In mathematics, specifically in algebraic geometry, the Grothendieck–Riemann–Roch theorem is a far-reaching result on coherent cohomology. It is a generalisation of the Hirzebruch–Riemann–Roch theorem, about complex manifolds, which is itself a generalisation of the classical Riemann–Roch theorem for line bundles on compact Riemann surfaces.
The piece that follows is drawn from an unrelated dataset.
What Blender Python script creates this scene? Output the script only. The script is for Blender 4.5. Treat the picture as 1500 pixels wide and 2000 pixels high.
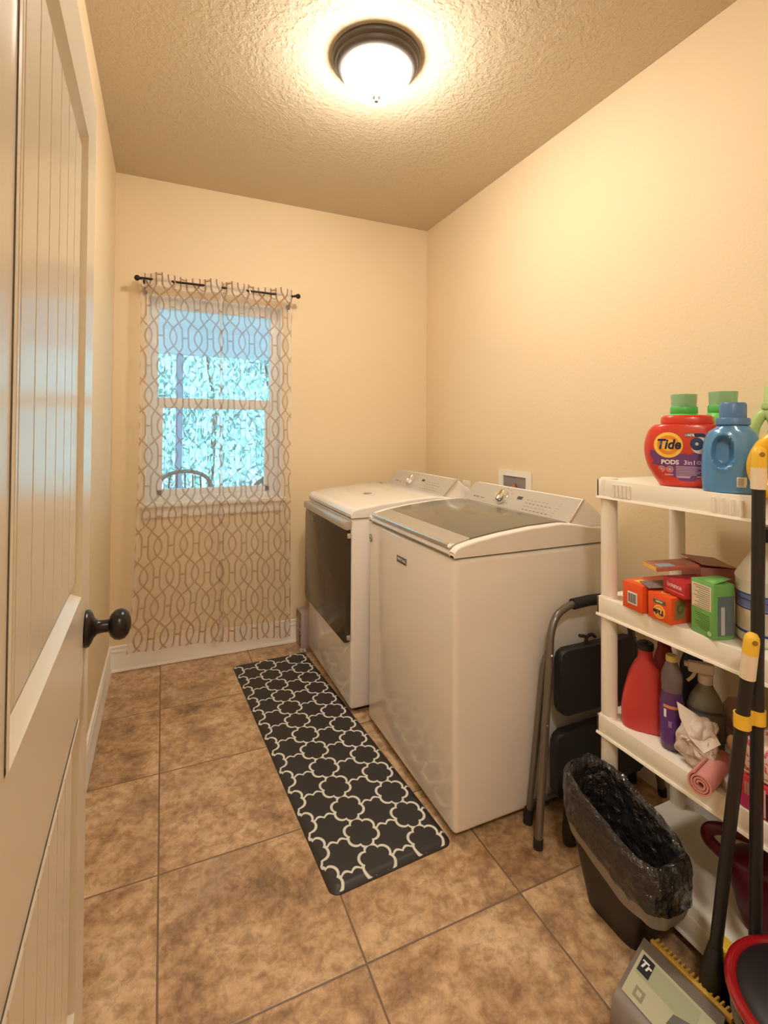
import bpy, bmesh, math, random
import numpy as np
from mathutils import Vector, Matrix, Euler, noise

for o in list(bpy.data.objects):
    bpy.data.objects.remove(o)
S = bpy.context.scene
COL = S.collection
random.seed(7)
PI = math.pi

# ------------------------------------------------------------------ camera
cam = bpy.data.cameras.new('camera')
co = bpy.data.objects.new('camera', cam)
COL.objects.link(co)
S.camera = co
YAW, PITCH, ROLL = 0.4174, 0.0165, 0.0062
F_PX, CY_PX = 973.56, 822.31
fw = Vector((math.sin(YAW)*math.cos(PITCH), math.cos(YAW)*math.cos(PITCH), math.sin(PITCH)))
rt = Vector((math.cos(YAW), -math.sin(YAW), 0))
up = rt.cross(fw)
rt2 = rt*math.cos(ROLL) + up*math.sin(ROLL)
up2 = -rt*math.sin(ROLL) + up*math.cos(ROLL)
M = Matrix((rt2, up2, -fw)).transposed().to_4x4()
M.translation = Vector((0.2539, -3.104, 1.3278))
co.matrix_world = M
cam.sensor_fit = 'VERTICAL'
cam.sensor_height = 36.0
cam.lens = F_PX/2000*36.0
cam.shift_y = -(1000-CY_PX)/2000.0
cam.clip_start = 0.02

# ------------------------------------------------------------------ world, lights, exposure
S.view_settings.view_transform = 'Standard'
S.view_settings.look = 'None'
S.view_settings.gamma = 1
S.view_settings.use_curve_mapping = False
S.view_settings.exposure = 2.1
W = bpy.data.worlds.new('world')
S.world = W
W.use_nodes = True
wn = W.node_tree.nodes
wn['Background'].inputs[0].default_value = (0.30, 0.74, 1.0, 1)
wn['Background'].inputs[1].default_value = .66
LAMP = 25.0          # emission of the ceiling lamp's glass
HALL_FILL = 30.0           # emission of the unseen fill lamp added in the hallway

sun = bpy.data.lights.new('sun', 'SUN'); sun.energy = 2.3; sun.color = (.72,.95,1.0); sun.angle = .02
so = bpy.data.objects.new('sun', sun); COL.objects.link(so); so.rotation_euler = (math.radians(42), 0, math.radians(-14))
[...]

Riemann–Roch type theorems relate Euler characteristics of the cohomology of a vector bundle with their topological degrees, or more generally their characteristic classes in (co)homology or algebraic analogues thereof. The classical Riemann–Roch theorem does this for curves and line bundles, whereas the Hirzebruch–Riemann–Roch theorem generalises this to vector bundles over manifolds. The Grothendieck–Riemann–Roch theorem sets both theorems in a relative situation of a morphism between two manifolds (or more general schemes) and changes the theorem from a statement about a single bundle, to one applying to chain complexes of sheaves.
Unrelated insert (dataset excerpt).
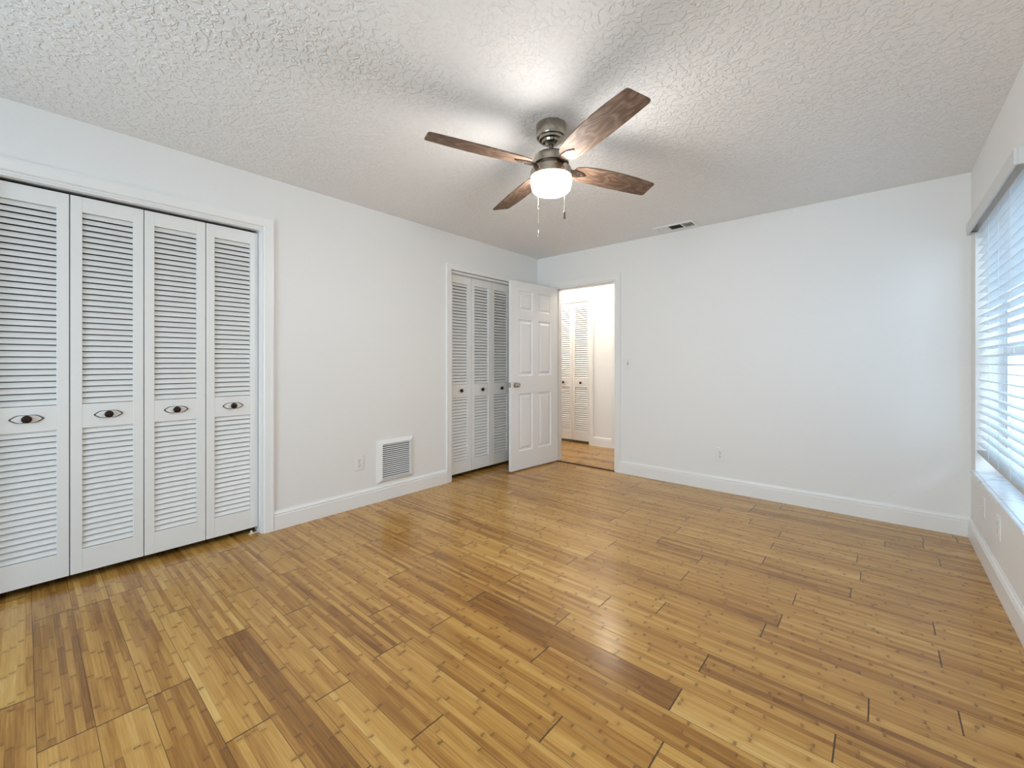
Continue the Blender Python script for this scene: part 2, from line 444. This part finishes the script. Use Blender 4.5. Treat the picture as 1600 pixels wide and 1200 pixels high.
casing('trim_1', CA[0], CA[1], CT, 0, 1, 1, 'white casing round the large closet at the left')
casing('trim_2', CB[0], CB[1], CT - 0.012, 0, 1, 1, 'white casing round the small closet by the open door')
casing('trim_3', DX0, DX1, DT, 0, 0, -1, 'white casing round the open doorway')
casing('trim_4', HC[0], HC[1], HT, HALL, 0, -1, 'white casing round the hallway closet')
casing('trim_5', HDX, HDX + 0.76, 2.045, HALL, 0, -1, 'white casing at the right end of the hallway wall')
# door stop strip inside the doorway
m = MB()
m.box(DX0 + 0.004, DX0 + 0.016, 0.045, 0.080, 0, DT - 0.004); m.box(DX1 - 0.016, DX1 - 0.004, 0.045, 0.080, 0, DT - 0.004)
m.box(DX0 + 0.004, DX1 - 0.004, 0.045, 0.080, DT - 0.016, DT - 0.004)
struct(m.build('trim_6', M['trim']), 'white door stop strip inside the doorway frame', 'trim')
struct(MB().box(DX0 + 0.004, DX1 - 0.004, -0.006, 0.016, -0.003, 0.009, 0.002, 1).build('trim_9', M['gap']), 'thin dark threshold strip across the open doorway', 'threshold')
# bifold tracks
for nm, a, b, z, lab in (('trim_7', CA[0], CA[1], CT, 'white track fascia in the head of the large closet'),
                         ('trim_8', CB[0], CB[1], CT - 0.012, 'white track fascia in the head of the small closet')):
    struct(MB().box(-0.047, -0.002, a + 0.0045, b - 0.0045, z - 0.015, z - 0.0045).build(nm, M['trim']), lab, 'trim')

# ------------------------------------------------------------------ louvred bifold leaves
LB, LTOP = 0.040, 2.056
Z_A0, Z_A1, Z_B0, Z_B1 = 0.165, 0.815, 0.944, 1.975    # lower and upper louvre fields
ST = 0.045
def frame_mb(w, z0, z1):
    m = MB(); h = w / 2; d = 0.028
    for s in (-1, 1):
        lo, hi = sorted((s * h, s * (h - ST)))
        m.box(-d, 0, lo, hi, z0, z1, 0.0012, 1)
    for a, b in ((z0, Z_A0), (Z_A1, Z_B0), (Z_B1, z1)):
        m.box(-d + 0.0005, -0.0009, -h + ST, h - ST, a, b, 0.0006, 1)
    return m
def louver_mb(w, z0, z1, pitch=0.0315):
    m = MB(); h = w / 2 - ST + 0.002
    n = round((z1 - z0) / pitch); p = (z1 - z0) / n
    ang = R(60); L, t = 0.0290, 0.0050
    dx, dz = math.cos(ang), -math.sin(ang)       # outwards and down
    nx, nz = math.sin(ang), math.cos(ang)
    for i in range(n):
        cz = z0 + p * (i + 0.5); cx = -0.0145
        pts = []
        for a, b in ((-L / 2, -t / 2), (L / 2 - 0.0015, -t / 2), (L / 2, -t / 2 + 0.0015), (L / 2, t / 2 - 0.0015), (L / 2 - 0.0015, t / 2), (-L / 2, t / 2)):
            pts.append((cx + dx * a + nx * b, cz + dz * a + nz * b))
        # prism along y
        m.poly_prism(pts, 1, -h, h)
    return m
ROTX = Matrix.Rotation(R(90), 4, 'Y')            # lathe axis z -> x
def knob_parts(leaf, z, fancy):
    m = MB(); n = 28
    hw, hh = (0.060, 0.0215) if fancy else (0.036, 0.019)
    def eye(t0, t1, k):
        pts = []
        for i in range(n):
            a = 2 * math.pi * i / n; c, s_ = math.cos(a), math.sin(a)
            y = hw * k * math.copysign(abs(c) ** 0.8, c)
            zz = hh * k * math.copysign(abs(s_) ** 1.5, s_) * (1 + 0.10 * math.cos(6 * a))
            pts.append((y, z + zz))
        m.poly_prism(pts, 0, t0, t1)
    eye(0.0, 0.0022, 1.0)
    pl = m.build('knob_plate', M['line'] if fancy else M['plate'], leaf)
    if fancy:
        m = MB(); eye(0.0, 0.0030, 0.87)
        q = m.build('plate_face', M['plate'], pl); q['label'] = 'white painted face of the plate'
        pl['label'] = 'dark scalloped edge of the eye-shaped plate'
    m = MB()
    m.lathe([(0.0, 0.030), (0.009, 0.0295), (0.0165, 0.027), (0.0190, 0.0225), (0.0175, 0.0175), (0.010, 0.0135), (0.0085, 0.008), (0.011, 0.002), (0.0, 0.001)],
            32, Matrix.Translation((0, 0, z)) @ ROTX)
    m.lathe([(0.0, 0.0315), (0.0055, 0.0312), (0.0062, 0.0285)], 20, Matrix.Translation((0, 0, z)) @ ROTX)
    k = m.build('knob', M['bronze'], leaf, True); k['label'] = 'round dark bronze knob'
protos = {}
def leaf(loc, rotz, w, fancy, label, group):
    key = (round(w, 3), fancy)
    if key not in protos:
        e = empty('bifold_door_leaf')
        frame_mb(w - 0.004, LB, LTOP).build('leaf_frame', M['leaf'], e)
        louver_mb(w - 0.004, Z_B0, Z_B1).build('louver_panel', M['leaf'], e)
        louver_mb(w - 0.004, Z_A0, Z_A1).build('louver_panel', M['leaf'], e)
        knob_parts(e, 0.882, fancy)
        protos[key] = e; r = e
    else:
        src = protos[key]; r = src.copy(); C.objects.link(r)
        for ch in src.children:
            c = ch.copy(); C.objects.link(c); c.parent = r
            for g in ch.children:
                d = g.copy(); C.objects.link(d); d.parent = c
    r.location = loc; r.rotation_euler = (0, 0, rotz)
    return tag(r, label, 'closet door', group)
GA = 'louvred bifold leaves of the large closet'
for i, lab in enumerate(('white louvred bifold leaf cut off by the left picture edge in the large closet',
                         'white louvred bifold leaf second from the left in the large closet',
                         'white louvred bifold leaf third from the left in the large closet',
                         'white louvred bifold leaf at the right end of the large closet, beside the wall casing')):
    leaf((-0.050, -4.142 + 0.300 * i, 0), 0, 0.300, True, lab, GA)
GB = 'louvred bifold leaves of the small closet'
for i, lab in enumerate(('white louvred bifold leaf at the left end of the small closet, nearest the return vent',
                         'white louvred bifold leaf second from the left in the small closet',
                         'shaded white louvred bifold leaf third in the small closet, beside the open door edge',
                         'white louvred bifold leaf of the small closet hidden behind the open panelled door')):
    leaf((-0.050, -1.227 + 0.306 * i, 0), 0, 0.306, False, lab, GB)
GH = 'louvred bifold leaves of the hallway closet'
for i, lab in enumerate(('warmly lit louvred bifold leaf in the hallway closet, nearest the hallway wall',
                         'warmly lit louvred bifold leaf in the hallway, half hidden by the open door',
                         'hallway louvred bifold leaf third from the right, behind the open door',
                         'hallway louvred bifold leaf at the far left end of the hallway closet')):
    leaf((-0.089 - 0.300 * i, HALL + 0.030, -0.004), R(-90), 0.300, False, lab, GH)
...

The theorem has been very influential, not least for the development of the Atiyah–Singer index theorem. Conversely, complex analytic analogues of the Grothendieck–Riemann–Roch theorem can be proved using the index theorem for families. Alexander Grothendieck gave a first proof in a 1957 manuscript, later published.Armand Borel and Jean-Pierre Serre wrote up and published Grothendieck's proof in 1958. Later, Grothendieck and his collaborators simplified and generalized the proof.